Argümantasyonu bu söylem düzleminde koyduğumuzda, İkinci Sanayileşme’nin devimselleri Birinci’kinden farklı olacaktır, sonucuna varabiliriz. Aynı zamanda, Birinci’nin koyutları, İkinci için geçersizleşecektir, sonucuna da varabiliriz.

Örnekleyelim:

Kapitalist olsun, reel sosyalist olsun, Birinci Sanayi tezleri, üretimin tüketimden az olduğunu, Malthus’çu bir bakış açısıyla önesürer. Oysa, şimdi Dünya’da, gıda dahil, hemen her malın üretimi tüketiminden çoktur.

Buna koşut olarak, yine her iki karşıtsavın ortak olduğu diğer bir koyut da, ekonomik maksimizasyondur. oysa, şimdilerde bunun yerini ekolojik optimizasyon alıyor.

Bürokratların ve teknokratların yerini ise, infokratlar ve kognikratlar alıyor.

Bu 3 sav-kuramcık çerçevesinde, tümdengelimsel olarak, reel-irreel karşıtlığının dönüşümünü irdelemeyi deneyelim:

‘Reel sektör’ denince, sanayi ve tarım anlaşılır. Ancak, bilgisayar sanayiinde, donanım ve yazılım eşlenik durumda. Birbirlerini etkileyen döngüsel bir neden-sonuç ağıyla birbirlerine bağlılar. Bu durumda, bağımsız bir donanım reel sektöründen söz etmek zor, çünkü bilgisayarı bilgisayar yapan, aslında programları.
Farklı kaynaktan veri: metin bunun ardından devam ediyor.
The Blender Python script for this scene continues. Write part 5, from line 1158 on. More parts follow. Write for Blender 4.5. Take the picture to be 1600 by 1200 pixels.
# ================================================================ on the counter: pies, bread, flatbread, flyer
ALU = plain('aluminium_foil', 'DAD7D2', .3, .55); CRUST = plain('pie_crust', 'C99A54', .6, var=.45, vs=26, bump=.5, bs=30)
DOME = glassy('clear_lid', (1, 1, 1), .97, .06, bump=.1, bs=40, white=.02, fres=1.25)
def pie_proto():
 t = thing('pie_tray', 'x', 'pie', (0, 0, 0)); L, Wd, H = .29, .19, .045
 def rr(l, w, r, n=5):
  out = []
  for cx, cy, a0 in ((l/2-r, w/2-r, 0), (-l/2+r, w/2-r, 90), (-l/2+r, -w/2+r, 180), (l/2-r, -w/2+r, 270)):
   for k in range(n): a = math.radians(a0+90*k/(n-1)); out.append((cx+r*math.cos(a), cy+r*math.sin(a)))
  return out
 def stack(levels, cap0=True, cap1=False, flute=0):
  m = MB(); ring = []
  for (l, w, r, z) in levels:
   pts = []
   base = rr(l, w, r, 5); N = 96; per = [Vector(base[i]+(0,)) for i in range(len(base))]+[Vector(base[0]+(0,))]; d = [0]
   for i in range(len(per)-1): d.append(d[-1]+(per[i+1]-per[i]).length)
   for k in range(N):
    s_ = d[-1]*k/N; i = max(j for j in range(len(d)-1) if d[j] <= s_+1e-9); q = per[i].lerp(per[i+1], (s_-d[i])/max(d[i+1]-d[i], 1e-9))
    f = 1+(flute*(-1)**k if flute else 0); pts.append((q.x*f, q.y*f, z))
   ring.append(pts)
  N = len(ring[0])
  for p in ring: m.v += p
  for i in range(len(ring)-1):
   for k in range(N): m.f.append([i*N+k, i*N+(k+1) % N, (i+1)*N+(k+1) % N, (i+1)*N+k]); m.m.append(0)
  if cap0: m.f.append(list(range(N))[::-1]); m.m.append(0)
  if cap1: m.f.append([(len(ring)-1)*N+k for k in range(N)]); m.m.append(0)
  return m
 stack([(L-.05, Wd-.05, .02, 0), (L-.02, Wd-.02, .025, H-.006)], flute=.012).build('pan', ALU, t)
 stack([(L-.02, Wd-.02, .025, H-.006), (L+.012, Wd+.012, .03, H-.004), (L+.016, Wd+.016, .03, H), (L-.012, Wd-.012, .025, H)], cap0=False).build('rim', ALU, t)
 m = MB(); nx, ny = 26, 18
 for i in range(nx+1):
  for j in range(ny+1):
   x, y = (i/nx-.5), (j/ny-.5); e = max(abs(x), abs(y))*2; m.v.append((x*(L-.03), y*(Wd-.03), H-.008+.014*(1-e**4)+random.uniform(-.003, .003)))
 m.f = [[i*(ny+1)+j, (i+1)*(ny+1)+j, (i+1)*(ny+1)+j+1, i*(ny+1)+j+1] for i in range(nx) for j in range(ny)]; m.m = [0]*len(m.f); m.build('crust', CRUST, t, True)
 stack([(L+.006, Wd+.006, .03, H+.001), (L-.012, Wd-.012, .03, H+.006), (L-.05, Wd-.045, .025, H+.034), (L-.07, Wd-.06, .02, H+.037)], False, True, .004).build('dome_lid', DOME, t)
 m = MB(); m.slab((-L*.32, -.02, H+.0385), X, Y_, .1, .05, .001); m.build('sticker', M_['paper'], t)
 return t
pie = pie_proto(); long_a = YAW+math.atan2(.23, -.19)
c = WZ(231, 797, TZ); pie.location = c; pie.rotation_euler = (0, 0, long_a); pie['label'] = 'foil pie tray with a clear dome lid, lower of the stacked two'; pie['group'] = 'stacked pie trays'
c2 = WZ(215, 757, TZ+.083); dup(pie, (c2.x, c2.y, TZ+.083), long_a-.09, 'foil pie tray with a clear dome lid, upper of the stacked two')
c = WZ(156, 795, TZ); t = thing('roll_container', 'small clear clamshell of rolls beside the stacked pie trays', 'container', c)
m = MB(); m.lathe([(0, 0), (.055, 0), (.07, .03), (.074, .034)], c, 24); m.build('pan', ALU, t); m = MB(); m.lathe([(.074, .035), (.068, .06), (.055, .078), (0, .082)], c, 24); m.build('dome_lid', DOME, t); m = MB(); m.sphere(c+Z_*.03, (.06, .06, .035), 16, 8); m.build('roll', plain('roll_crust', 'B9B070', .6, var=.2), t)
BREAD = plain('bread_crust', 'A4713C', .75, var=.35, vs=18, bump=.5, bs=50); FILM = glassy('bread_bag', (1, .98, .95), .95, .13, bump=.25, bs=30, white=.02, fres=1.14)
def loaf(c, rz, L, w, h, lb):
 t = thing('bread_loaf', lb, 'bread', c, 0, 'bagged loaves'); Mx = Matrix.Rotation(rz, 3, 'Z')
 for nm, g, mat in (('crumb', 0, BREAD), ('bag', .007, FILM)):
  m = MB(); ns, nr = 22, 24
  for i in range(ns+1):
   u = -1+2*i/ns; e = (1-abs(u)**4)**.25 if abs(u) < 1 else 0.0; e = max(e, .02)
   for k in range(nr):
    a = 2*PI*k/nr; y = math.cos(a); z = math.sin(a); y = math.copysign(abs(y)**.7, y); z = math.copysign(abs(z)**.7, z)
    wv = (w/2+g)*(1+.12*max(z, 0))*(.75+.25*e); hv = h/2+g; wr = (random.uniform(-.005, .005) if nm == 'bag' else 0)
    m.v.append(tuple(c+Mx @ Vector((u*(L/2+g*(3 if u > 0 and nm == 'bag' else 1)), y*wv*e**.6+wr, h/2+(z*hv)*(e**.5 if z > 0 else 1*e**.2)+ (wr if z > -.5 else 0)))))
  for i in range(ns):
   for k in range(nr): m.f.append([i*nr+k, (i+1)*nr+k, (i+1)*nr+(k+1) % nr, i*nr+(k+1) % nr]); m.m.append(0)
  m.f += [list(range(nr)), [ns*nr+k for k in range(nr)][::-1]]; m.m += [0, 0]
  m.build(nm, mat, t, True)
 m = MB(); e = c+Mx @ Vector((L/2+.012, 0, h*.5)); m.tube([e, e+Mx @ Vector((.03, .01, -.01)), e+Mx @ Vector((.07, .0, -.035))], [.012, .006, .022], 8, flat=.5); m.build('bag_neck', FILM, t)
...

Hizmet sektörü, tanım gereği irreel sektöre giriyor. 2000’lerde hizmet sektörü G-7 ülkelerinde, toplam istihdamın içinde % 70 oranı geçmiş durumda. Bu durumda reel sektör yok oluyor sanılabilir ama hala reel sektör ürünü olan buğdayı yemeyince ölüyoruz.

Hizmet sektörünün tanımında da boşluklar var. İnşaat sektörü bir hizmet sektörü, yani irreel sektörde sayılıyor ama binalar somut iş olarak ortada duruyor.

Türkiye’nin reel sektörle sorunu var. Dünyaya ihraç edebildiği turizm, konuk işçi ve yurtdışı ihaleleri, hizmet sektöründe yer alıyor. TC patentli mal pek yok, hatta yoğurdu bile yabancılar patentledi. Türkiye, ithalatının % 70’i oranında ara mallar ithal edip, bunları görünürde maliyetinin altında, montaj sanayii sonucu olarak, ihraç ediyor. (İthal mallarda vergi iadesi yıllık 6 milyar dolar, yani kar etmeyebilirler ama o farkı da sıradan vatandaş öder.)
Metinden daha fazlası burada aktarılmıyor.